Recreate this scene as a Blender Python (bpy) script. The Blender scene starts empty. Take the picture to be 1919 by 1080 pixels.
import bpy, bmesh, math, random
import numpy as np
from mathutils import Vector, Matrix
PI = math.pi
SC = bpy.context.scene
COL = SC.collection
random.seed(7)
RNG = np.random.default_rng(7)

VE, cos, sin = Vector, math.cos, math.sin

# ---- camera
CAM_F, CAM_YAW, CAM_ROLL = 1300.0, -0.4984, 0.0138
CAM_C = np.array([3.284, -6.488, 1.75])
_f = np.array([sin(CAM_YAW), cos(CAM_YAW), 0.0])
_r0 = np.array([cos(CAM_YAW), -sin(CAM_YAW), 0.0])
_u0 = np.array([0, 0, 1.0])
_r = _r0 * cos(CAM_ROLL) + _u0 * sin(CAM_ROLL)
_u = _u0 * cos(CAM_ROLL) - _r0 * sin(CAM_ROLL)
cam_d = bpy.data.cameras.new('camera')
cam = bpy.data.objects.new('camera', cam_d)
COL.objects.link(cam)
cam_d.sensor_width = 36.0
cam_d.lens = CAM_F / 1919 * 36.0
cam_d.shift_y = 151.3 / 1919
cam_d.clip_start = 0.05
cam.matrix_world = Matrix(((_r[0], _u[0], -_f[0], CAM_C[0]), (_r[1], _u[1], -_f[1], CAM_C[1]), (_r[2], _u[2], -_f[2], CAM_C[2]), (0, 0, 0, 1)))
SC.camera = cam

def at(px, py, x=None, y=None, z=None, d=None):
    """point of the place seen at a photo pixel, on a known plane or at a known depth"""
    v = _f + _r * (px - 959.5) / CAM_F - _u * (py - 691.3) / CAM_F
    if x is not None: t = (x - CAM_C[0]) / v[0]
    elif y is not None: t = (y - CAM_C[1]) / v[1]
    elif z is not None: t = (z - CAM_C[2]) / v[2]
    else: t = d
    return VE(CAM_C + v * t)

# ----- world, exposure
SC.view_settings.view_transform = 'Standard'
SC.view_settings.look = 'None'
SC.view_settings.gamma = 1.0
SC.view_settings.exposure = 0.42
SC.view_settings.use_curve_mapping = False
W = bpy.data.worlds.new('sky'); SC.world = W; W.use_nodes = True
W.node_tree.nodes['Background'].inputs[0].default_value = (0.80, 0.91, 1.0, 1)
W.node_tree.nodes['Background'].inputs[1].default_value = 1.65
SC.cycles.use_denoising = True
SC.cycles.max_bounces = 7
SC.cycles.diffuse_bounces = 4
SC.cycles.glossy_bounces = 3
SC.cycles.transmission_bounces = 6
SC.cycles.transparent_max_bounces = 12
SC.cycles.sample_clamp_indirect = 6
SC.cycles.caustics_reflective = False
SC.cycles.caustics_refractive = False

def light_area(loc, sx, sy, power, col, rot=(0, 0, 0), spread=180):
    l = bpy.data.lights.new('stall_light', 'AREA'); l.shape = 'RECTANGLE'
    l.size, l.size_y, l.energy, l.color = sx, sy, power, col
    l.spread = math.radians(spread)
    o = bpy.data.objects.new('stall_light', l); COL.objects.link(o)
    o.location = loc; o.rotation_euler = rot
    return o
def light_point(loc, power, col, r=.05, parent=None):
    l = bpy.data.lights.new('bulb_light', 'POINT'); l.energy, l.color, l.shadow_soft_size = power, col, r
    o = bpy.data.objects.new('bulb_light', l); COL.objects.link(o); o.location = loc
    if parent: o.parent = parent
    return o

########

» **WHAT TO WORK ON**
Reproduce the entire listing word for word.

» **RESULT**
Recreate this scene as a Blender Python (bpy) script. The Blender scene starts empty. Take the picture to be 1919 by 1080 pixels.
import bpy, bmesh, math, random
import numpy as np
from mathutils import Vector, Matrix
PI = math.pi
SC = bpy.context.scene
COL = SC.collection
random.seed(7)
RNG = np.random.default_rng(7)

VE, cos, sin = Vector, math.cos, math.sin

# ---- camera
CAM_F, CAM_YAW, CAM_ROLL = 1300.0, -0.4984, 0.0138
CAM_C = np.array([3.284, -6.488, 1.75])
_f = np.array([sin(CAM_YAW), cos(CAM_YAW), 0.0])
_r0 = np.array([cos(CAM_YAW), -sin(CAM_YAW), 0.0])
_u0 = np.array([0, 0, 1.0])
_r = _r0 * cos(CAM_ROLL) + _u0 * sin(CAM_ROLL)
_u = _u0 * cos(CAM_ROLL) - _r0 * sin(CAM_ROLL)
cam_d = bpy.data.cameras.new('camera')
cam = bpy.data.objects.new('camera', cam_d)
COL.objects.link(cam)
cam_d.sensor_width = 36.0
cam_d.lens = CAM_F / 1919 * 36.0
cam_d.shift_y = 151.3 / 1919
cam_d.clip_start = 0.05
cam.matrix_world = Matrix(((_r[0], _u[0], -_f[0], CAM_C[0]), (_r[1], _u[1], -_f[1], CAM_C[1]), (_r[2], _u[2], -_f[2], CAM_C[2]), (0, 0, 0, 1)))
SC.camera = cam

def at(px, py, x=None, y=None, z=None, d=None):
    """point of the place seen at a photo pixel, on a known plane or at a known depth"""
    v = _f + _r * (px - 959.5) / CAM_F - _u * (py - 691.3) / CAM_F
    if x is not None: t = (x - CAM_C[0]) / v[0]
    elif y is not None: t = (y - CAM_C[1]) / v[1]
    elif z is not None: t = (z - CAM_C[2]) / v[2]
    else: t = d
    return VE(CAM_C + v * t)

# ----- world, exposure
SC.view_settings.view_transform = 'Standard'
SC.view_settings.look = 'None'
SC.view_settings.gamma = 1.0
SC.view_settings.exposure = 0.42
SC.view_settings.use_curve_mapping = False
W = bpy.data.worlds.new('sky'); SC.world = W; W.use_nodes = True
W.node_tree.nodes['Background'].inputs[0].default_value = (0.80, 0.91, 1.0, 1)
W.node_tree.nodes['Background'].inputs[1].default_value = 1.65
SC.cycles.use_denoising = True
SC.cycles.max_bounces = 7
SC.cycles.diffuse_bounces = 4
SC.cycles.glossy_bounces = 3
SC.cycles.transmission_bounces = 6
SC.cycles.transparent_max_bounces = 12
SC.cycles.sample_clamp_indirect = 6
SC.cycles.caustics_reflective = False
SC.cycles.caustics_refractive = False

def light_area(loc, sx, sy, power, col, rot=(0, 0, 0), spread=180):
    l = bpy.data.lights.new('stall_light', 'AREA'); l.shape = 'RECTANGLE'
    l.size, l.size_y, l.energy, l.color = sx, sy, power, col
    l.spread = math.radians(spread)
    o = bpy.data.objects.new('stall_light', l); COL.objects.link(o)
    o.location = loc; o.rotation_euler = rot
    return o
def light_point(loc, power, col, r=.05, parent=None):
    l = bpy.data.lights.new('bulb_light', 'POINT'); l.energy, l.color, l.shadow_soft_size = power, col, r
    o = bpy.data.objects.new('bulb_light', l); COL.objects.link(o); o.location = loc
    if parent: o.parent = parent
    return o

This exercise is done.